> Task:
Would you output the whole listing below, exactly as it reads?

> Available data:
((
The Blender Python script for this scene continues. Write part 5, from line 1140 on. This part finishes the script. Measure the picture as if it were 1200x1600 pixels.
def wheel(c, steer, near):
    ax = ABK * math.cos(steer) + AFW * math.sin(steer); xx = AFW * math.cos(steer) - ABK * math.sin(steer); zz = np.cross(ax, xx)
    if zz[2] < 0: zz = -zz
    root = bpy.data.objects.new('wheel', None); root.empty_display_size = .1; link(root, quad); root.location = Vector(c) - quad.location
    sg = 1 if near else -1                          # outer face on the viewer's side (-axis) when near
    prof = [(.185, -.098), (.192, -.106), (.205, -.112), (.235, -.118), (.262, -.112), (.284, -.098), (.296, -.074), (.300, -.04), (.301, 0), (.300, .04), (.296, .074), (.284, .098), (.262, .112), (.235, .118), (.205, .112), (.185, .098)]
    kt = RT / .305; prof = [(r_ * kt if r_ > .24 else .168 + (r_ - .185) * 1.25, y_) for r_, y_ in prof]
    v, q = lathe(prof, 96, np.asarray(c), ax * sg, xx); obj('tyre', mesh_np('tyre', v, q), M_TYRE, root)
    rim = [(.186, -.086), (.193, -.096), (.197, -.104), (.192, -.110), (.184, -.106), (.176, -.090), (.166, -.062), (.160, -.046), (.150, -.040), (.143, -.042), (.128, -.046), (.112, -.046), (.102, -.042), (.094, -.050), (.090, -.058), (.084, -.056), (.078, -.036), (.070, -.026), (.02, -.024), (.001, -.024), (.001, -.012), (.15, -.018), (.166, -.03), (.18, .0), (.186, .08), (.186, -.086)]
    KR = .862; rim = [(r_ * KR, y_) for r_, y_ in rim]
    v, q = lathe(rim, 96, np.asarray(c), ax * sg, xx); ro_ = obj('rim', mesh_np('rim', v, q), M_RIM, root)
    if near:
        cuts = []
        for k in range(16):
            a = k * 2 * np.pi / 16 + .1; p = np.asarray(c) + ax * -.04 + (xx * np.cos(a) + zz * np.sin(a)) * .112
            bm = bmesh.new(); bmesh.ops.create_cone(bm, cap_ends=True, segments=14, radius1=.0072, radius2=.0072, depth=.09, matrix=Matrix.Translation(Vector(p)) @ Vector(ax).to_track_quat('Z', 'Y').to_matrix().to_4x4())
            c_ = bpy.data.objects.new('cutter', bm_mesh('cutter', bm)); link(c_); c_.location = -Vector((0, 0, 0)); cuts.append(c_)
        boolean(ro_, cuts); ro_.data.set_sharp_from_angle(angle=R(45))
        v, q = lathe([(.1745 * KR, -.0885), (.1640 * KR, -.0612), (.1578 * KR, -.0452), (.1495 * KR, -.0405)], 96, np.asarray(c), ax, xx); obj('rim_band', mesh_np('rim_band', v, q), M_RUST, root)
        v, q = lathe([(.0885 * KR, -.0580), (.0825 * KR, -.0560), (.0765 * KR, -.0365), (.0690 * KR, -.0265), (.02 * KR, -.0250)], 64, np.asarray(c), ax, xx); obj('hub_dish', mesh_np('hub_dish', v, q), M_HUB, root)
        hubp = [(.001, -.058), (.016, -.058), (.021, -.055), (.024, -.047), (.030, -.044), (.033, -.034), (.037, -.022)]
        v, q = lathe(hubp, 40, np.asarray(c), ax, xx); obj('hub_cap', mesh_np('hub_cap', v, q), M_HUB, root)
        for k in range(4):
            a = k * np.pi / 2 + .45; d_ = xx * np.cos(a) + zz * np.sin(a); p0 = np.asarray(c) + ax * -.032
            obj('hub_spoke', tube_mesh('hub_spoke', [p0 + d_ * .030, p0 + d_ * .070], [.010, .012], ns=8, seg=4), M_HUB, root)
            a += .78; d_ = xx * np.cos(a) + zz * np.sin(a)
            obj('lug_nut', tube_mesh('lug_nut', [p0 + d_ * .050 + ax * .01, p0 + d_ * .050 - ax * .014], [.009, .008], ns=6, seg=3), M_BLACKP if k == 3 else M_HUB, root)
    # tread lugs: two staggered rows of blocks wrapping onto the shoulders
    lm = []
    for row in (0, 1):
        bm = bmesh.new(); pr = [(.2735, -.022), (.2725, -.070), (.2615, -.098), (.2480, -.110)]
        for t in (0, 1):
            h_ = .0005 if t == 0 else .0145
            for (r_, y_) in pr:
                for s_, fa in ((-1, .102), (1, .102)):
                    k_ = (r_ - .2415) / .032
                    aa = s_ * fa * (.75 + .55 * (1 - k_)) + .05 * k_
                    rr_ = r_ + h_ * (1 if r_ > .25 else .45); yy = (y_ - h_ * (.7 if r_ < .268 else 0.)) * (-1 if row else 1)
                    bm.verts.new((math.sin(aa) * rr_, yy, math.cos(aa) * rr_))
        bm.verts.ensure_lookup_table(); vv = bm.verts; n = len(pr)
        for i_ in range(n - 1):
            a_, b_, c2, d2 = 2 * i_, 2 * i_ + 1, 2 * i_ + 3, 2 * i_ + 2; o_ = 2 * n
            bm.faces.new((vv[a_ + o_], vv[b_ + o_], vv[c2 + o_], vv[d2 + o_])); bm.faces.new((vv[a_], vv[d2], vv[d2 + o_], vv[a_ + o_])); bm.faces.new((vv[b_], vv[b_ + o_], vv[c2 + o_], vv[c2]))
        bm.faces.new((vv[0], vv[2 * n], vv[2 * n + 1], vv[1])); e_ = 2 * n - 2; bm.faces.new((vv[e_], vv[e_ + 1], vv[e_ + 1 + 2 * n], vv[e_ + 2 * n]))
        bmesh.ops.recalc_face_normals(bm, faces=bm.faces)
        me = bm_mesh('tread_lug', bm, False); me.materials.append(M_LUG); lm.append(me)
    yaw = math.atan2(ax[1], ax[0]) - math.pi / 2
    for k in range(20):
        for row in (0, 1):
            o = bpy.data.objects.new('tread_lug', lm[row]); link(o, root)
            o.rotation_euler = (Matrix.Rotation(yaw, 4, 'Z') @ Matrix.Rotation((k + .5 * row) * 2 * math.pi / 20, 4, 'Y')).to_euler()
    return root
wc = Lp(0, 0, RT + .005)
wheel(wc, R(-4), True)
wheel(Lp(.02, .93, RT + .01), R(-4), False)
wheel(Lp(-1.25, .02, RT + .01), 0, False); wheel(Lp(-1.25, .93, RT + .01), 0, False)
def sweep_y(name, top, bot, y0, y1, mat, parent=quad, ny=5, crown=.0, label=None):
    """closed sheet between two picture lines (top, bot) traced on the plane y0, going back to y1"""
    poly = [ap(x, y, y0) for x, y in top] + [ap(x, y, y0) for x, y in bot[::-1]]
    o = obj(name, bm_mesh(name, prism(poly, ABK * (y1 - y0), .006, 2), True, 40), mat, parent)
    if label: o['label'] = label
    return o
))
> Solution:
The Blender Python script for this scene continues. Write part 5, from line 1140 on. This part finishes the script. Measure the picture as if it were 1200x1600 pixels.
def wheel(c, steer, near):
    ax = ABK * math.cos(steer) + AFW * math.sin(steer); xx = AFW * math.cos(steer) - ABK * math.sin(steer); zz = np.cross(ax, xx)
    if zz[2] < 0: zz = -zz
    root = bpy.data.objects.new('wheel', None); root.empty_display_size = .1; link(root, quad); root.location = Vector(c) - quad.location
    sg = 1 if near else -1                          # outer face on the viewer's side (-axis) when near
    prof = [(.185, -.098), (.192, -.106), (.205, -.112), (.235, -.118), (.262, -.112), (.284, -.098), (.296, -.074), (.300, -.04), (.301, 0), (.300, .04), (.296, .074), (.284, .098), (.262, .112), (.235, .118), (.205, .112), (.185, .098)]
    kt = RT / .305; prof = [(r_ * kt if r_ > .24 else .168 + (r_ - .185) * 1.25, y_) for r_, y_ in prof]
    v, q = lathe(prof, 96, np.asarray(c), ax * sg, xx); obj('tyre', mesh_np('tyre', v, q), M_TYRE, root)
    rim = [(.186, -.086), (.193, -.096), (.197, -.104), (.192, -.110), (.184, -.106), (.176, -.090), (.166, -.062), (.160, -.046), (.150, -.040), (.143, -.042), (.128, -.046), (.112, -.046), (.102, -.042), (.094, -.050), (.090, -.058), (.084, -.056), (.078, -.036), (.070, -.026), (.02, -.024), (.001, -.024), (.001, -.012), (.15, -.018), (.166, -.03), (.18, .0), (.186, .08), (.186, -.086)]
    KR = .862; rim = [(r_ * KR, y_) for r_, y_ in rim]
    v, q = lathe(rim, 96, np.asarray(c), ax * sg, xx); ro_ = obj('rim', mesh_np('rim', v, q), M_RIM, root)
    if near:
        cuts = []
        for k in range(16):
            a = k * 2 * np.pi / 16 + .1; p = np.asarray(c) + ax * -.04 + (xx * np.cos(a) + zz * np.sin(a)) * .112
            bm = bmesh.new(); bmesh.ops.create_cone(bm, cap_ends=True, segments=14, radius1=.0072, radius2=.0072, depth=.09, matrix=Matrix.Translation(Vector(p)) @ Vector(ax).to_track_quat('Z', 'Y').to_matrix().to_4x4())
            c_ = bpy.data.objects.new('cutter', bm_mesh('cutter', bm)); link(c_); c_.location = -Vector((0, 0, 0)); cuts.append(c_)
        boolean(ro_, cuts); ro_.data.set_sharp_from_angle(angle=R(45))
        v, q = lathe([(.1745 * KR, -.0885), (.1640 * KR, -.0612), (.1578 * KR, -.0452), (.1495 * KR, -.0405)], 96, np.asarray(c), ax, xx); obj('rim_band', mesh_np('rim_band', v, q), M_RUST, root)
        v, q = lathe([(.0885 * KR, -.0580), (.0825 * KR, -.0560), (.0765 * KR, -.0365), (.0690 * KR, -.0265), (.02 * KR, -.0250)], 64, np.asarray(c), ax, xx); obj('hub_dish', mesh_np('hub_dish', v, q), M_HUB, root)
        hubp = [(.001, -.058), (.016, -.058), (.021, -.055), (.024, -.047), (.030, -.044), (.033, -.034), (.037, -.022)]
        v, q = lathe(hubp, 40, np.asarray(c), ax, xx); obj('hub_cap', mesh_np('hub_cap', v, q), M_HUB, root)
        for k in range(4):
            a = k * np.pi / 2 + .45; d_ = xx * np.cos(a) + zz * np.sin(a); p0 = np.asarray(c) + ax * -.032
            obj('hub_spoke', tube_mesh('hub_spoke', [p0 + d_ * .030, p0 + d_ * .070], [.010, .012], ns=8, seg=4), M_HUB, root)
            a += .78; d_ = xx * np.cos(a) + zz * np.sin(a)
            obj('lug_nut', tube_mesh('lug_nut', [p0 + d_ * .050 + ax * .01, p0 + d_ * .050 - ax * .014], [.009, .008], ns=6, seg=3), M_BLACKP if k == 3 else M_HUB, root)
    # tread lugs: two staggered rows of blocks wrapping onto the shoulders
    lm = []
    for row in (0, 1):
        bm = bmesh.new(); pr = [(.2735, -.022), (.2725, -.070), (.2615, -.098), (.2480, -.110)]
        for t in (0, 1):
            h_ = .0005 if t == 0 else .0145
            for (r_, y_) in pr:
                for s_, fa in ((-1, .102), (1, .102)):
                    k_ = (r_ - .2415) / .032
                    aa = s_ * fa * (.75 + .55 * (1 - k_)) + .05 * k_
                    rr_ = r_ + h_ * (1 if r_ > .25 else .45); yy = (y_ - h_ * (.7 if r_ < .268 else 0.)) * (-1 if row else 1)
                    bm.verts.new((math.sin(aa) * rr_, yy, math.cos(aa) * rr_))
        bm.verts.ensure_lookup_table(); vv = bm.verts; n = len(pr)
        for i_ in range(n - 1):
            a_, b_, c2, d2 = 2 * i_, 2 * i_ + 1, 2 * i_ + 3, 2 * i_ + 2; o_ = 2 * n
            bm.faces.new((vv[a_ + o_], vv[b_ + o_], vv[c2 + o_], vv[d2 + o_])); bm.faces.new((vv[a_], vv[d2], vv[d2 + o_], vv[a_ + o_])); bm.faces.new((vv[b_], vv[b_ + o_], vv[c2 + o_], vv[c2]))
        bm.faces.new((vv[0], vv[2 * n], vv[2 * n + 1], vv[1])); e_ = 2 * n - 2; bm.faces.new((vv[e_], vv[e_ + 1], vv[e_ + 1 + 2 * n], vv[e_ + 2 * n]))
        bmesh.ops.recalc_face_normals(bm, faces=bm.faces)
        me = bm_mesh('tread_lug', bm, False); me.materials.append(M_LUG); lm.append(me)
    yaw = math.atan2(ax[1], ax[0]) - math.pi / 2
    for k in range(20):
        for row in (0, 1):
            o = bpy.data.objects.new('tread_lug', lm[row]); link(o, root)
            o.rotation_euler = (Matrix.Rotation(yaw, 4, 'Z') @ Matrix.Rotation((k + .5 * row) * 2 * math.pi / 20, 4, 'Y')).to_euler()
    return root
wc = Lp(0, 0, RT + .005)
wheel(wc, R(-4), True)
wheel(Lp(.02, .93, RT + .01), R(-4), False)
wheel(Lp(-1.25, .02, RT + .01), 0, False); wheel(Lp(-1.25, .93, RT + .01), 0, False)
def sweep_y(name, top, bot, y0, y1, mat, parent=quad, ny=5, crown=.0, label=None):
    """closed sheet between two picture lines (top, bot) traced on the plane y0, going back to y1"""
    poly = [ap(x, y, y0) for x, y in top] + [ap(x, y, y0) for x, y in bot[::-1]]
    o = obj(name, bm_mesh(name, prism(poly, ABK * (y1 - y0), .006, 2), True, 40), mat, parent)
    if label: o['label'] = label
    return o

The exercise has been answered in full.